» **What you have to do**: Each line that holds the word "Blender" counts once; report the total and nothing else.

(Rows from a 3D scene dataset)
....
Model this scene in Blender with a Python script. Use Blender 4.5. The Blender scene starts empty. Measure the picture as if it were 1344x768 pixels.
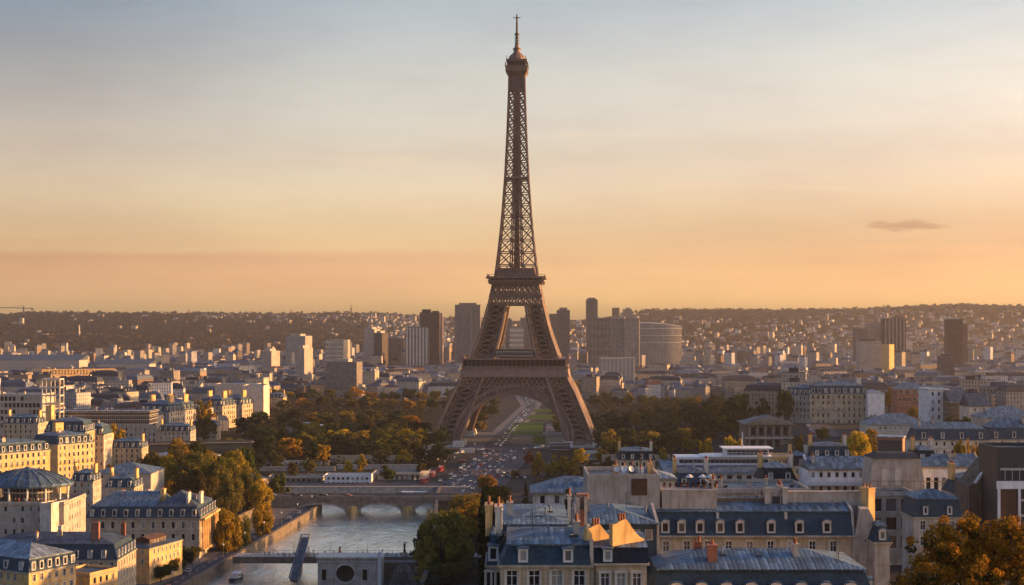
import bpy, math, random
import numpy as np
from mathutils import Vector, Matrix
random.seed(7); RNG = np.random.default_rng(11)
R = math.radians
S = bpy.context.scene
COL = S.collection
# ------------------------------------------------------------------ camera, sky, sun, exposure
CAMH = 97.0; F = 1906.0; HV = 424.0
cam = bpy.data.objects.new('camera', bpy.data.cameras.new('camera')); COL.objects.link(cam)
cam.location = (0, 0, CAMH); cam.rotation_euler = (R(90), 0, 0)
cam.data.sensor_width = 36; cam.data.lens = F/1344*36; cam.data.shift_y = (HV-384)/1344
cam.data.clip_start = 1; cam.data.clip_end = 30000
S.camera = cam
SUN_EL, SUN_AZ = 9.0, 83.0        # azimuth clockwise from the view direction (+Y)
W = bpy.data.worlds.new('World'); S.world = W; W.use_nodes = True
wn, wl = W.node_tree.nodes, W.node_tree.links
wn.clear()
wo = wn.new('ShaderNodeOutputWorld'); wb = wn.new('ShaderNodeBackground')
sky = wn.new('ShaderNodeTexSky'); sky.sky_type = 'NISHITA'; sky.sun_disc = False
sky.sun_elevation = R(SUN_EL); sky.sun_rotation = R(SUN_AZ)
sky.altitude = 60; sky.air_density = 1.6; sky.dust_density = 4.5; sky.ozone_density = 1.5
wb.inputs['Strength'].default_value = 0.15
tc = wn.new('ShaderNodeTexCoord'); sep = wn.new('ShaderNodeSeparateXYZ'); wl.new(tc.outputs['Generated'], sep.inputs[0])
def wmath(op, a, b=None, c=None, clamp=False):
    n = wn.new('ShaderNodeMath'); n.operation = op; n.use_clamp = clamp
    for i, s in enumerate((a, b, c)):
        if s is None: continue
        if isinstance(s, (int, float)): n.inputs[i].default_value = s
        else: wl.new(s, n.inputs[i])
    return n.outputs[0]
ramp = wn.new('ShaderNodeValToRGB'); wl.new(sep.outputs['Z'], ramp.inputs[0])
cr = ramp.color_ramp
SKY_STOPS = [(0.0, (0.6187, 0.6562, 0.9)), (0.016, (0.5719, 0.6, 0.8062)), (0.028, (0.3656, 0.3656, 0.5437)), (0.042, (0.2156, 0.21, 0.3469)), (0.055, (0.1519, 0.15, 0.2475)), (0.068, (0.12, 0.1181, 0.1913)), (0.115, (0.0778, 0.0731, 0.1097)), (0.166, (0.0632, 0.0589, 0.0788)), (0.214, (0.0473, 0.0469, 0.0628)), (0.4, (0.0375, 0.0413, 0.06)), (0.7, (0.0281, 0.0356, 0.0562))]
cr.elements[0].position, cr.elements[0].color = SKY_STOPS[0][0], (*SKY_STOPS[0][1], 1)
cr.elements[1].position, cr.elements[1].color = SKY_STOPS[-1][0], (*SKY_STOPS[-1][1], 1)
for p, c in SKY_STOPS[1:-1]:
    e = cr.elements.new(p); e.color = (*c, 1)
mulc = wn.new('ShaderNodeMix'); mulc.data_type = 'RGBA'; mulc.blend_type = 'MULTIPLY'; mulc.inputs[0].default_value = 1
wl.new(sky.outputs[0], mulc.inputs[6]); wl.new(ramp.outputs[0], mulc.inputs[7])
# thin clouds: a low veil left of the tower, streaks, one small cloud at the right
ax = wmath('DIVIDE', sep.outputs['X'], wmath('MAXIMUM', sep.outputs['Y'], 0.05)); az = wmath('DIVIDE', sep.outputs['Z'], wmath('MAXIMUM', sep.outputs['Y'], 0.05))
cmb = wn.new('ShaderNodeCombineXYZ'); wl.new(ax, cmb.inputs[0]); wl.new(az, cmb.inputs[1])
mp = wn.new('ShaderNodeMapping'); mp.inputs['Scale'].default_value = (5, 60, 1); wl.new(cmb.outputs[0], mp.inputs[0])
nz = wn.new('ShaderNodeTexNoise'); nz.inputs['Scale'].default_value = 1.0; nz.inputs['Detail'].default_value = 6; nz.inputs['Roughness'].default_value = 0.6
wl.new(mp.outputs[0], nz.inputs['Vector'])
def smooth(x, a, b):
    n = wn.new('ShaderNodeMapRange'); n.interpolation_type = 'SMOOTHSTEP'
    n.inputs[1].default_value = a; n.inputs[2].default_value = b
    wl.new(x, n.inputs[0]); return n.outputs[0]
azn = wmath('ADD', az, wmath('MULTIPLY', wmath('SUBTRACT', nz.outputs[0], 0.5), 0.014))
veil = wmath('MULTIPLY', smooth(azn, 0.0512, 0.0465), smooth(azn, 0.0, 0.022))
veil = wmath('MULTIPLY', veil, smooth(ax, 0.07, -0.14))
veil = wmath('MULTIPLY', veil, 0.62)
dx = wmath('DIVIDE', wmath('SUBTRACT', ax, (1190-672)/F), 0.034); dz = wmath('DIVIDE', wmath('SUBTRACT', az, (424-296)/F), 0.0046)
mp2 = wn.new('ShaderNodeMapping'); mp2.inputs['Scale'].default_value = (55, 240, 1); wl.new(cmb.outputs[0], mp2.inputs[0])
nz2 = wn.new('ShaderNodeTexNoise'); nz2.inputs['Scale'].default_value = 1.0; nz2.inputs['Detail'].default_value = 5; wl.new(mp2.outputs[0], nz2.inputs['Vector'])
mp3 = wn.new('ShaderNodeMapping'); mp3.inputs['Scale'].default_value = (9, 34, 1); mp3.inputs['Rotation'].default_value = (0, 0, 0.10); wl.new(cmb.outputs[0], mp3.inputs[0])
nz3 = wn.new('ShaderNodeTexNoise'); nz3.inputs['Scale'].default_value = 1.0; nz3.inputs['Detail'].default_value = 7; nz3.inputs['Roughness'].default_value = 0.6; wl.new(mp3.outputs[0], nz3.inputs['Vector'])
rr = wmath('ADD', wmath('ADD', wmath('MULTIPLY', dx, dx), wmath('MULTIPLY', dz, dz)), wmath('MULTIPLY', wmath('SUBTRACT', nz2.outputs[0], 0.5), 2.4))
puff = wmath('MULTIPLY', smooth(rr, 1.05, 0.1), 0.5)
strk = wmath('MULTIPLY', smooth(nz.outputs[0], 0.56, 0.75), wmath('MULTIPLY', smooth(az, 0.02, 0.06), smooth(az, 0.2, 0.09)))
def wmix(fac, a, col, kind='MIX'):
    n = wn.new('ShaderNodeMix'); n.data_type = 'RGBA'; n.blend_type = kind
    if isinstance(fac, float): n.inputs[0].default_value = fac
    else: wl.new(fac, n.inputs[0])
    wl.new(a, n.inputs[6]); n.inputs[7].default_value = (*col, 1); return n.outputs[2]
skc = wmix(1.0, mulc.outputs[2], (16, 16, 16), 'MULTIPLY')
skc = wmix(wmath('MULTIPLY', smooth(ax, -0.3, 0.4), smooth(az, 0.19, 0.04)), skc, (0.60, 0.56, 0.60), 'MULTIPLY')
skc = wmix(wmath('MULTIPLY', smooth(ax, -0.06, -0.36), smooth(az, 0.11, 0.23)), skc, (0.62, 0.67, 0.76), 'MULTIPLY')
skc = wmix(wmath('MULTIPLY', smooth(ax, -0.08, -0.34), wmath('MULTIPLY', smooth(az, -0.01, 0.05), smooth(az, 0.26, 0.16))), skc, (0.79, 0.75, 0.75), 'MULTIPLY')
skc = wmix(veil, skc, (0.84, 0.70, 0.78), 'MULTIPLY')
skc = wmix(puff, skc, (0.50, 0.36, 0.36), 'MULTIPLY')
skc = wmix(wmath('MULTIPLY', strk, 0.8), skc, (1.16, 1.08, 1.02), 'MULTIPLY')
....
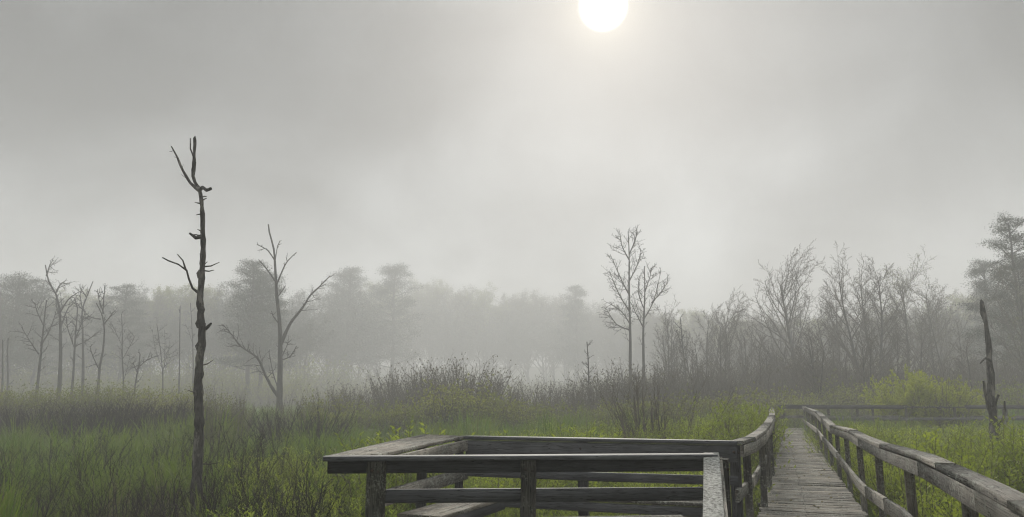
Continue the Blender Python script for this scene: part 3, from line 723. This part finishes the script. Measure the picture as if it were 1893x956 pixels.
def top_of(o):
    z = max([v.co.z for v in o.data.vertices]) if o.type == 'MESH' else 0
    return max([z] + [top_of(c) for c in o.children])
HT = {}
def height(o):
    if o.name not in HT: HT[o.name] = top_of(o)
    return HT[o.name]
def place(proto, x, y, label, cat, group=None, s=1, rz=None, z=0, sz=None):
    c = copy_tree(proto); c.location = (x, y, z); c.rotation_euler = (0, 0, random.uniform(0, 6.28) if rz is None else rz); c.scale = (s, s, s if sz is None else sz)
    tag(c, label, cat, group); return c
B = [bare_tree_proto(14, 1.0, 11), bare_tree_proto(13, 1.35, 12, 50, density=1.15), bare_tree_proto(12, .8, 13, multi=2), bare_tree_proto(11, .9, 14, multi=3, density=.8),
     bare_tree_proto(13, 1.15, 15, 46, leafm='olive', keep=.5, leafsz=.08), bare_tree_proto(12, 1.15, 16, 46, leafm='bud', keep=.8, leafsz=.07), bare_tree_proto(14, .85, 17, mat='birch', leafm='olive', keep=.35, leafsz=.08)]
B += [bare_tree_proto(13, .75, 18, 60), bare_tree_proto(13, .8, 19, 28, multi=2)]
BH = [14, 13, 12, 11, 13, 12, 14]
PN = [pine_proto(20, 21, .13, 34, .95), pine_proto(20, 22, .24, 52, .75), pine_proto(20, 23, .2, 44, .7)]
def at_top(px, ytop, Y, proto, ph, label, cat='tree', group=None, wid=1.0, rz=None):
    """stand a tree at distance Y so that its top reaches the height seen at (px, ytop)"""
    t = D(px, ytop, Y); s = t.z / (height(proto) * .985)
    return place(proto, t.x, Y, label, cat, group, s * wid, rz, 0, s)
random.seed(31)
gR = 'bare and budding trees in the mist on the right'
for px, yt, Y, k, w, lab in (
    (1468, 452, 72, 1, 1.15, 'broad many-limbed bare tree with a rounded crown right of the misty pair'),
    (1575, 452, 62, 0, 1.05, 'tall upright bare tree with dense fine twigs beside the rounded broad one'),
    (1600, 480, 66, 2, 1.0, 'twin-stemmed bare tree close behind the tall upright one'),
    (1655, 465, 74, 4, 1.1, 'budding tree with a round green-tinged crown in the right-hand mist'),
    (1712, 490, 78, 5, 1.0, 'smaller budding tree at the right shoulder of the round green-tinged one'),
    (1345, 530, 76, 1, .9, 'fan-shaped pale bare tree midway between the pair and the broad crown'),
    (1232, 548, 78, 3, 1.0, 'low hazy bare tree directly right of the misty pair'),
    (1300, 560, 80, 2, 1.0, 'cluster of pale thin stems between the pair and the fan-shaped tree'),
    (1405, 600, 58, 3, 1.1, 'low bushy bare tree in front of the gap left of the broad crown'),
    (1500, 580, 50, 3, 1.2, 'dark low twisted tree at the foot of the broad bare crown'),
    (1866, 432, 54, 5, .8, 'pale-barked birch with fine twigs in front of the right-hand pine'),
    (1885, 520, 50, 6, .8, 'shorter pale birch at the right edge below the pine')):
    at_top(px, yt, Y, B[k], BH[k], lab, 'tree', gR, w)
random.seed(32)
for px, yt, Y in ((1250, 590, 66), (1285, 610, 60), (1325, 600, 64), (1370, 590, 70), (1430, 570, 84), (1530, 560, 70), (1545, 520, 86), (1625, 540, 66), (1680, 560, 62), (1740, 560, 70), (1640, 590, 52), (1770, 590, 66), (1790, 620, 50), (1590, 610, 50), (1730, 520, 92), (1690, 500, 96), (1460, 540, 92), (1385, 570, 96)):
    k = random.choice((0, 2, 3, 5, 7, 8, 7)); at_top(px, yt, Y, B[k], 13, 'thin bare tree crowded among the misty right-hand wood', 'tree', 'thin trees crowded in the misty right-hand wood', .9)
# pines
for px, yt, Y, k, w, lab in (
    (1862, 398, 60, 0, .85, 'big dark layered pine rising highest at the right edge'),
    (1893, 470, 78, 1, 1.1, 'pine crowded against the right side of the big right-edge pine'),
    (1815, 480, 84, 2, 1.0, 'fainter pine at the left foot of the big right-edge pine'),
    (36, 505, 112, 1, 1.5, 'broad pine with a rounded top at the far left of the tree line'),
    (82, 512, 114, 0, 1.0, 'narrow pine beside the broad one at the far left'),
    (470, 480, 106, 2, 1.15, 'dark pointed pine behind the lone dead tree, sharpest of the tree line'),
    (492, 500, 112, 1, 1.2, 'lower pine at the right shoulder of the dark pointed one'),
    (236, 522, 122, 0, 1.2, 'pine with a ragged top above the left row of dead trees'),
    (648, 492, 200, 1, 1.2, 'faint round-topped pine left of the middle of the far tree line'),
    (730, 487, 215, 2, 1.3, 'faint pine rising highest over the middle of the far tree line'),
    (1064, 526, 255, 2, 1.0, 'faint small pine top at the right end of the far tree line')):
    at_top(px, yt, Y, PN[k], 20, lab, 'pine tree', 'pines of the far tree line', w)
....
» **Answer to the problem**: 2